#### Data in this exercise
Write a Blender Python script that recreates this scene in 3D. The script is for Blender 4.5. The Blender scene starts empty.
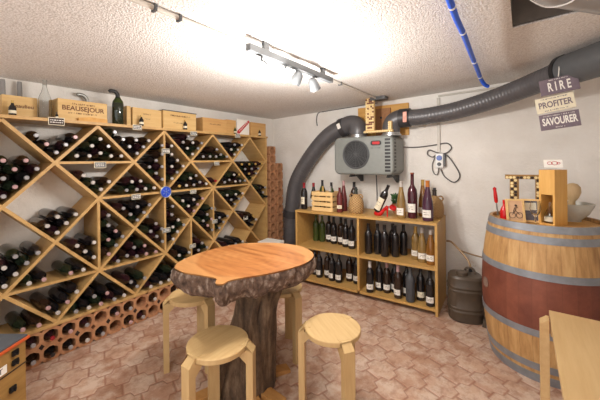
import bpy, bmesh, math, random
from mathutils import Vector, Matrix
random.seed(11)
PI = math.pi
C = bpy.context.scene.collection

# ------------------------------------------------------------------ materials
class NT:
    def __init__(s, name):
        s.mat = bpy.data.materials.new(name); s.mat.use_nodes = True
        s.t = s.mat.node_tree; s.n = s.t.nodes; s.l = s.t.links
        s.b = s.n['Principled BSDF']
    def put(s, sock, v):
        if hasattr(v, 'is_linked') or isinstance(v, bpy.types.NodeSocket): s.l.new(v, sock)
        else: sock.default_value = v
    def m(s, op, a, b=0.0, c=None):
        n = s.n.new('ShaderNodeMath'); n.operation = op
        s.put(n.inputs[0], a); s.put(n.inputs[1], b)
        if c is not None: s.put(n.inputs[2], c)
        return n.outputs[0]
    def coord(s, kind='Object'):
        return s.n.new('ShaderNodeTexCoord').outputs[kind]
    def mapping(s, v, scale=(1, 1, 1), rot=(0, 0, 0)):
        n = s.n.new('ShaderNodeMapping'); s.l.new(v, n.inputs['Vector'])
        n.inputs['Scale'].default_value = scale; n.inputs['Rotation'].default_value = rot
        return n.outputs[0]
    def noise(s, v, scale, detail=3, rough=.55):
        n = s.n.new('ShaderNodeTexNoise'); s.l.new(v, n.inputs['Vector'])
        n.inputs['Scale'].default_value = scale; n.inputs['Detail'].default_value = detail
        n.inputs['Roughness'].default_value = rough
        return n.outputs['Fac']
    def voro(s, v, scale, feat='F1'):
        n = s.n.new('ShaderNodeTexVoronoi'); s.l.new(v, n.inputs['Vector']); n.feature = feat
        n.inputs['Scale'].default_value = scale
        return n.outputs['Distance']
    def ramp(s, f, stops):
        n = s.n.new('ShaderNodeValToRGB'); s.l.new(f, n.inputs[0])
        e = n.color_ramp.elements
        while len(e) < len(stops): e.new(.5)
        for k, (p, c) in enumerate(stops):
            e[k].position = p; e[k].color = (*c, 1)
        return n.outputs[0]
    def mix(s, f, a, b, mode='MIX'):
        n = s.n.new('ShaderNodeMix'); n.data_type = 'RGBA'; n.blend_type = mode
        s.put(n.inputs[0], f)
        for k, v in ((6, a), (7, b)):
            if isinstance(v, tuple): n.inputs[k].default_value = (*v[:3], 1)
            else: s.l.new(v, n.inputs[k])
        return n.outputs[2]
    def sep(s, v):
        n = s.n.new('ShaderNodeSeparateXYZ'); s.l.new(v, n.inputs[0]); return n.outputs
    def comb(s, x, y, z):
        n = s.n.new('ShaderNodeCombineXYZ')
        for k, v in enumerate((x, y, z)): s.put(n.inputs[k], v)
        return n.outputs[0]
    def white(s, v):
        n = s.n.new('ShaderNodeTexWhiteNoise'); n.noise_dimensions = '3D'; s.l.new(v, n.inputs['Vector']); return n.outputs['Value']
    def bump(s, h, strength=.5, dist=.01):
        n = s.n.new('ShaderNodeBump'); s.l.new(h, n.inputs['Height'])
        n.inputs['Strength'].default_value = strength; n.inputs['Distance'].default_value = dist
        s.l.new(n.outputs[0], s.b.inputs['Normal'])
    def fin(s, col=None, rough=.5, metal=0., **kw):
        if col is not None:
            if isinstance(col, tuple): s.b.inputs['Base Color'].default_value = (*col[:3], 1)
            else: s.l.new(col, s.b.inputs['Base Color'])
        s.b.inputs['Roughness'].default_value = rough; s.b.inputs['Metallic'].default_value = metal
        for k, v in kw.items(): s.b.inputs[k.replace('_', ' ')].default_value = v
        return s.mat

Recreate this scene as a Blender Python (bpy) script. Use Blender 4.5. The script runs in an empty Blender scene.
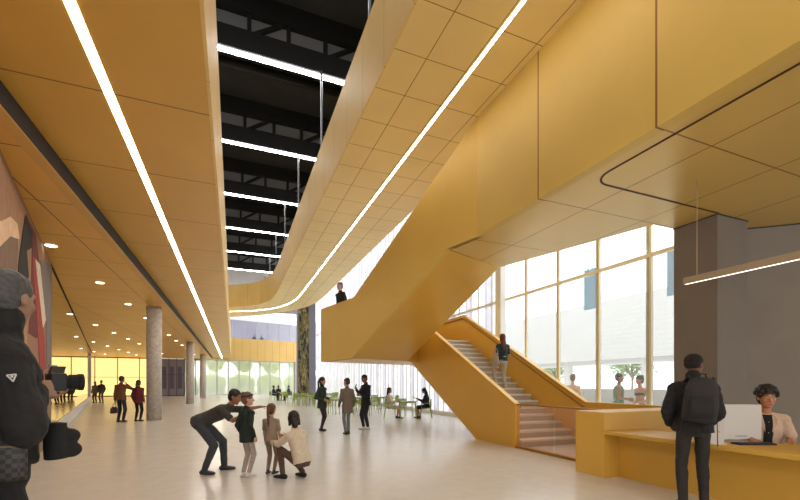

#### Aim
Exact duplication of all the records is required; pictures are omitted from the copy.

#### Complete response
Write a Blender Python script that recreates this scene in 3D. The script is for Blender 4.5. The Blender scene starts empty.
import bpy, bmesh, math, random
from mathutils import Vector, Matrix
random.seed(11)
PI = math.pi
C = bpy.context.scene.collection

# ------------------------------------------------------------------ materials
class NT:
    def __init__(s, name):
        s.mat = bpy.data.materials.new(name); s.mat.use_nodes = True
        s.t = s.mat.node_tree; s.n = s.t.nodes; s.l = s.t.links
        s.b = s.n['Principled BSDF']
    def put(s, sock, v):
        if hasattr(v, 'is_linked') or isinstance(v, bpy.types.NodeSocket): s.l.new(v, sock)
        else: sock.default_value = v
    def m(s, op, a, b=0.0, c=None):
        n = s.n.new('ShaderNodeMath'); n.operation = op
        s.put(n.inputs[0], a); s.put(n.inputs[1], b)
        if c is not None: s.put(n.inputs[2], c)
        return n.outputs[0]
    def coord(s, kind='Object'):
        return s.n.new('ShaderNodeTexCoord').outputs[kind]
    def mapping(s, v, scale=(1, 1, 1), rot=(0, 0, 0)):
        n = s.n.new('ShaderNodeMapping'); s.l.new(v, n.inputs['Vector'])
        n.inputs['Scale'].default_value = scale; n.inputs['Rotation'].default_value = rot
        return n.outputs[0]
    def noise(s, v, scale, detail=3, rough=.55):
        n = s.n.new('ShaderNodeTexNoise'); s.l.new(v, n.inputs['Vector'])
        n.inputs['Scale'].default_value = scale; n.inputs['Detail'].default_value = detail
        n.inputs['Roughness'].default_value = rough
        return n.outputs['Fac']
    def voro(s, v, scale, feat='F1'):
        n = s.n.new('ShaderNodeTexVoronoi'); s.l.new(v, n.inputs['Vector']); n.feature = feat
        n.inputs['Scale'].default_value = scale
        return n.outputs['Distance']
    def ramp(s, f, stops):
        n = s.n.new('ShaderNodeValToRGB'); s.l.new(f, n.inputs[0])
        e = n.color_ramp.elements
        while len(e) < len(stops): e.new(.5)
        for k, (p, c) in enumerate(stops):
            e[k].position = p; e[k].color = (*c, 1)
        return n.outputs[0]
    def mix(s, f, a, b, mode='MIX'):
        n = s.n.new('ShaderNodeMix'); n.data_type = 'RGBA'; n.blend_type = mode
        s.put(n.inputs[0], f)
        for k, v in ((6, a), (7, b)):
            if isinstance(v, tuple): n.inputs[k].default_value = (*v[:3], 1)
            else: s.l.new(v, n.inputs[k])
        return n.outputs[2]
    def sep(s, v):
        n = s.n.new('ShaderNodeSeparateXYZ'); s.l.new(v, n.inputs[0]); return n.outputs
    def comb(s, x, y, z):
        n = s.n.new('ShaderNodeCombineXYZ')
        for k, v in enumerate((x, y, z)): s.put(n.inputs[k], v)
        return n.outputs[0]
    def white(s, v):
        n = s.n.new('ShaderNodeTexWhiteNoise'); n.noise_dimensions = '3D'; s.l.new(v, n.inputs['Vector']); return n.outputs['Value']
    def bump(s, h, strength=.5, dist=.01):
        n = s.n.new('ShaderNodeBump'); s.l.new(h, n.inputs['Height'])
        n.inputs['Strength'].default_value = strength; n.inputs['Distance'].default_value = dist
        s.l.new(n.outputs[0], s.b.inputs['Normal'])
    def fin(s, col=None, rough=.5, metal=0., **kw):
        if col is not None:
            if isinstance(col, tuple): s.b.inputs['Base Color'].default_value = (*col[:3], 1)
            else: s.l.new(col, s.b.inputs['Base Color'])
        s.b.inputs['Roughness'].default_value = rough; s.b.inputs['Metallic'].default_value = metal
        for k, v in kw.items(): s.b.inputs[k.replace('_', ' ')].default_value = v
        return s.mat

Recreate this scene as a Blender Python (bpy) script. Use Blender 4.5. The script runs in an empty Blender scene.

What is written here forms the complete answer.